The teaching of citizenship has shot up the political agenda: progressives see it as a way to build a socially cohesive society; traditionalists fret that it takes time away from proper subjects like history and in any case is bound to fail as you can't teach better behaviour. As Briefing went to press, the government was launching its 'young citizen's passport'. In language many companies will recognise, it says citizenship education is about rights and responsibilities and cites volunteering as a valuable tool.

All the more pity, then, that no one withsolid experience of business has been appointed to the working party. Community affairs managers have learned lots these past two decades about how to be an active citizen. Many of the techniques apply readily to any corporate body, such as a school: think about the impact of your basic operations - who you employ, whether you pollute, how you reach out to customers with special needs; then use the purchasing power of your supply chain effectively; and finally make a voluntary community contribution, often best in time or in-kind.

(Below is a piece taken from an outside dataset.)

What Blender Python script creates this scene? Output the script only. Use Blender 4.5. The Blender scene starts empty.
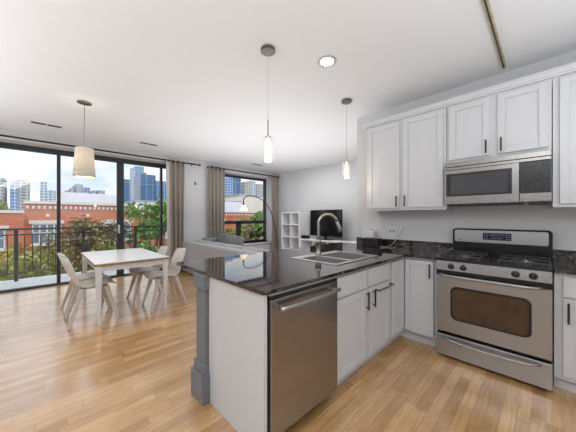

Some companies' educational engagement has long been about helping schools be better citizens. Since 1995, Barclays New Futures has helped nearly 60,000 pupils from over 900 schools volunteer for community action in partnership with CSV. Over four years, Centrica's British Gas School Energy scheme has helped over a thousand schools save many millions in energy costs, part-funding energy efficiency equipment and advice (schools account for a quarter of the public sector's energy bill).

With citizenship an issue of growing salience, now is the time for other companies to think how they can help schools teach these wider lessons about society.